§ TASK OBJECTIVE
Track down each line that has the word "scene" and copy it.

§ DATA
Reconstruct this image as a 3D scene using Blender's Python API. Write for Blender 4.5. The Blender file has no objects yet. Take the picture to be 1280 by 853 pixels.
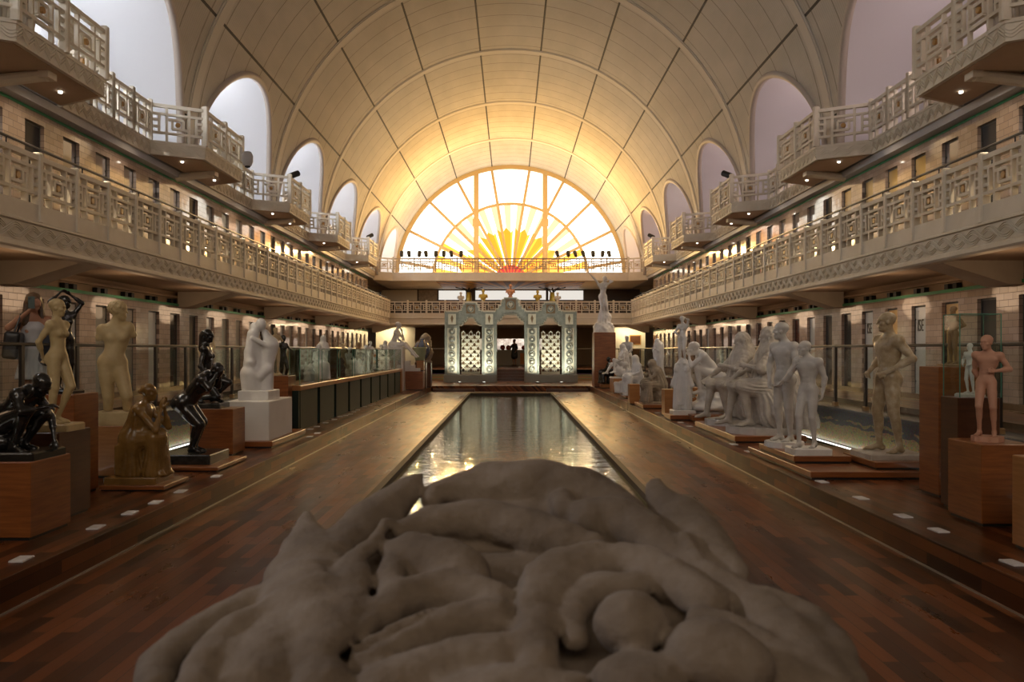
import bpy, math, random
import numpy as np
from mathutils import Vector, Matrix
random.seed(7)
SC = bpy.context.scene
COL = SC.collection
F = 1075.0; EYE = 1.85; VX = 638.3; VY = 438.0
def px(x, d): return (x - VX) * d / F          # sideways metres of a thing seen at column x, d metres away
def pz(y, d): return EYE - (y - VY) * d / F
R = math.radians
# ------------------------------------------------------------------ materials
def mat(name, base=(.8,.8,.8), rough=.5, metal=0.0, spec=.5, emis=None, es=0.0, coat=0.0):
    m = bpy.data.materials.new(name); m.use_nodes = True
    b = m.node_tree.nodes['Principled BSDF']
    b.inputs['Base Color'].default_value = (*base, 1)
    b.inputs['Roughness'].default_value = rough
    b.inputs['Metallic'].default_value = metal
    b.inputs['Specular IOR Level'].default_value = spec
    b.inputs['Coat Weight'].default_value = coat
    b.inputs['Coat Roughness'].default_value = .06
    if emis:
        b.inputs['Emission Color'].default_value = (*emis, 1)
        b.inputs['Emission Strength'].default_value = es
    return m
class NT:
    def __init__(s, m):
        s.m = m; s.t = m.node_tree; s.b = s.t.nodes['Principled BSDF']
    def n(s, typ, **kw):
        nd = s.t.nodes.new(typ)
        for k, v in kw.items():
            if k.startswith('i_'):
                nd.inputs[k[2:].replace('_', ' ')].default_value = v
            else: setattr(nd, k, v)
        return nd
    def l(s, a, b): s.t.links.new(a, b)
    def math(s, op, a, b=None, c=None):
        nd = s.t.nodes.new('ShaderNodeMath'); nd.operation = op
        for i, v in enumerate((a, b, c)):
            if v is None: continue
            if isinstance(v, (int, float)): nd.inputs[i].default_value = v
            else: s.l(v, nd.inputs[i])
        return nd.outputs[0]
    def ramp(s, fac, stops):
        nd = s.t.nodes.new('ShaderNodeValToRGB')
        while len(nd.color_ramp.elements) < len(stops): nd.color_ramp.elements.new(.5)
        for e, (p, c) in zip(nd.color_ramp.elements, stops):
            e.position = p; e.color = (*c, 1)
        s.l(fac, nd.inputs[0]); return nd.outputs[0]
    def mix(s, fac, a, b, mode='MIX'):
        nd = s.t.nodes.new('ShaderNodeMix'); nd.data_type = 'RGBA'; nd.blend_type = mode
        for i, v in ((0, fac), (6, a), (7, b)):
            if isinstance(v, (int, float)): nd.inputs[i].default_value = v
            elif isinstance(v, tuple): nd.inputs[i].default_value = (*v, 1)
            else: s.l(v, nd.inputs[i])
        return nd.outputs[2]
    def bump(s, h, strength=.3, dist=.02):
        nd = s.t.nodes.new('ShaderNodeBump'); nd.inputs['Strength'].default_value = strength
        nd.inputs['Distance'].default_value = dist
        s.l(h, nd.inputs['Height']); s.l(nd.outputs[0], s.b.inputs['Normal'])
    def pos(s, scale=(1,1,1), order=None, obj=True):
        tc = s.n('ShaderNodeTexCoord'); o = tc.outputs['Object']
        if order:
            sp = s.n('ShaderNodeSeparateXYZ'); s.l(o, sp.inputs[0])
            cb = s.n('ShaderNodeCombineXYZ')
            for i, a in enumerate(order):
                if a is not None: s.l(sp.outputs['XYZ'.index(a)], cb.inputs[i])
            o = cb.outputs[0]
        mp = s.n('ShaderNodeMapping'); mp.inputs['Scale'].default_value = scale
        s.l(o, mp.inputs[0]); return mp.outputs[0]
    def noise(s, vec, scale=5, detail=4, rough=.5):
        nd = s.n('ShaderNodeTexNoise'); nd.inputs['Scale'].default_value = scale
        nd.inputs['Detail'].default_value = detail; nd.inputs['Roughness'].default_value = rough
        s.l(vec, nd.inputs['Vector']); return nd.outputs[0]

def mottled(name, c1, c2, scale=6, rough=.5, bump=.15, spec=.5, stretch=(1,1,1), c3=None, metal=0, coat=0):
    m = mat(name, c1, rough, metal, spec, coat=coat); t = NT(m)
    v = t.pos(stretch); f = t.noise(v, scale, 6, .6)
    stops = [(.3, c1), (.7, c2)] if c3 is None else [(.28, c1), (.52, c2), (.72, c3)]
    t.l(t.ramp(f, stops), t.b.inputs['Base Color'])
    if bump: t.bump(t.noise(v, scale*8, 3), bump, .01)
    return m
M = {}
M['marble'] = mottled('white_marble', (.62,.60,.57), (.74,.72,.70), 5, .42, .05)
M['marble2'] = mottled('grey_marble', (.46,.44,.41), (.60,.57,.54), 7, .5, .15)
M['oldmarble'] = mottled('aged_marble', (.40,.35,.29), (.54,.49,.43), 9, .55, .25)
M['plaster'] = mottled('plaster', (.66,.64,.60), (.72,.70,.66), 3, .7, .03)
M['cream'] = mottled('cream_stone', (.40,.29,.13), (.55,.42,.22), 5, .5, .12)
M['tanmottle'] = mottled('mottled_patina', (.24,.17,.09), (.40,.31,.19), 8, .3, .15, c3=(.52,.44,.32))
M['brownglaze'] = mottled('brown_patina', (.13,.065,.015), (.27,.15,.04), 4, .22, .1)
M['brownbronze'] = mottled('brown_bronze', (.20,.11,.04), (.32,.2,.09), 6, .35, .1)
M['bronze'] = mottled('black_bronze', (.006,.006,.006), (.022,.019,.016), 6, .22, .12, coat=.3)
M['terracotta'] = mottled('terracotta', (.44,.22,.14), (.54,.29,.19), 4, .6, .05)
M['brownstone'] = mottled('brown_stone', (.22,.17,.12), (.36,.29,.21), 8, .65, .3)
M['frontstone'] = mottled('weathered_stone', (.062,.042,.026), (.130,.096,.066), 5, .9, .5, c3=(.19,.152,.118))
M['blackstone'] = mottled('black_marble', (.01,.012,.012), (.05,.05,.045), 12, .2, 0)
M['tan'] = mottled('tan_plaster', (.42,.31,.17), (.5,.38,.22), 6, .6, .05)
def wood(name, c1, c2, rough=.3, order='YXZ', sc=(1,1,1), coat=.2):
    m = mat(name, c1, rough, coat=coat); t = NT(m)
    v = t.pos((1.2*sc[0], 1.2*sc[1], 14*sc[2]), order)
    f = t.noise(v, 2.2, 5, .6); t.l(t.ramp(f, [(.3, c1), (.7, c2)]), t.b.inputs['Base Color'])
    return m
M['wood'] = wood('mahogany_veneer', (.16,.045,.010), (.29,.095,.022), .35, 'XYZ')
M['woodlight'] = wood('light_veneer', (.30,.12,.03), (.42,.19,.06), .35, 'XYZ')
M['wooddark'] = wood('dark_veneer', (.06,.022,.010), (.10,.037,.015), .3, 'XYZ')
def parquet():
    m = mat('parquet', (.2,.08,.03), .22, spec=.17); t = NT(m)
    tc_ = t.n('ShaderNodeTexCoord'); s_ = t.n('ShaderNodeSeparateXYZ'); t.l(tc_.outputs['Object'], s_.inputs[0])
    cb_ = t.n('ShaderNodeCombineXYZ'); t.l(s_.outputs[1], cb_.inputs[0]); t.l(t.math('ADD', s_.outputs[0], s_.outputs[2]), cb_.inputs[1]); v = cb_.outputs[0]
    br = t.n('ShaderNodeTexBrick'); t.l(v, br.inputs['Vector'])
    br.offset = .37; br.offset_frequency = 2
    br.inputs['Scale'].default_value = 1.0; br.inputs['Brick Width'].default_value = .85
    br.inputs['Row Height'].default_value = .105; br.inputs['Mortar Size'].default_value = .0025
    br.inputs['Mortar Smooth'].default_value = .3; br.inputs['Bias'].default_value = 0
    br.inputs['Color1'].default_value = (.030,.009,.003,1); br.inputs['Color2'].default_value = (.20,.062,.016,1)
    br.inputs['Mortar'].default_value = (.02,.008,.004,1)
    v2 = t.pos((.5,1.6,1), ('Y','X',None)); f = t.noise(v2, 1.4, 6, .65)
    g = t.noise(t.pos((1.5,40,1), ('Y','X',None)), 1.5, 3)
    c = t.mix(.5, br.outputs['Color'], t.ramp(f, [(.3,(.6,.55,.5)),(.7,(1.15,1.12,1.1))]), 'MULTIPLY')
    c = t.mix(.25, c, t.ramp(g, [(.3,(.5,.5,.5)),(.7,(1.2,1.2,1.2))]), 'MULTIPLY')
    t.l(c, t.b.inputs['Base Color'])
    rr = t.math('ADD', t.math('MULTIPLY', f, .30), .16); t.l(rr, t.b.inputs['Roughness'])
    h = t.math('ADD', t.noise(t.pos((1,1,1)), 1.1, 2), t.math('MULTIPLY', br.outputs['Fac'], -.1))
    t.bump(h, .10, .05)
    return m
M['parquet'] = parquet()
def glazed(name, c1, c2, mortar, rough=.10):
    m = mat(name, c1, rough, spec=1.0, coat=.6); t = NT(m)
    v = t.pos((1,1,1), ('Y','Z',None))
    br = t.n('ShaderNodeTexBrick'); t.l(v, br.inputs['Vector'])
    br.inputs['Scale'].default_value = 1.0; br.inputs['Brick Width'].default_value = .26
    br.inputs['Row Height'].default_value = .118; br.inputs['Mortar Size'].default_value = .006
    br.inputs['Mortar Smooth'].default_value = .2
    br.inputs['Color1'].default_value = (*c1,1); br.inputs['Color2'].default_value = (*c2,1)
    br.inputs['Mortar'].default_value = (*mortar,1)
    t.l(br.outputs['Color'], t.b.inputs['Base Color'])
    t.l(t.math('ADD', t.math('MULTIPLY', br.outputs['Fac'], .6), rough), t.b.inputs['Roughness'])
    # every glazed brick is a little uneven
    h = t.math('ADD', t.math('MULTIPLY', br.outputs['Fac'], -.5), t.math('MULTIPLY', t.noise(v, 3.5, 1), .9))
    t.bump(h, .2, .02)
    return m
M['brick'] = glazed('glazed_brick', (.40,.30,.24), (.52,.41,.34), (.16,.105,.08))
M['gallerybeige'] = mottled('gallery_render', (.64,.57,.45), (.72,.65,.53), 2.5, .65, .04)
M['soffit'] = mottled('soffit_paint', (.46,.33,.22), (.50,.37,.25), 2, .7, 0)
M['niche'] = mat('niche_paint', (.70,.70,.72), .7)
M['nicheR'] = mat('niche_paint_warm', (.68,.64,.66), .7)
M['rim'] = mat('arch_trim_paint', (.44,.37,.31), .6)
M['green'] = mat('green_trim', (.05,.36,.16), .4)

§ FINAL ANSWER
Reconstruct this image as a 3D scene using Blender's Python API. Write for Blender 4.5. The Blender file has no objects yet. Take the picture to be 1280 by 853 pixels.
SC = bpy.context.scene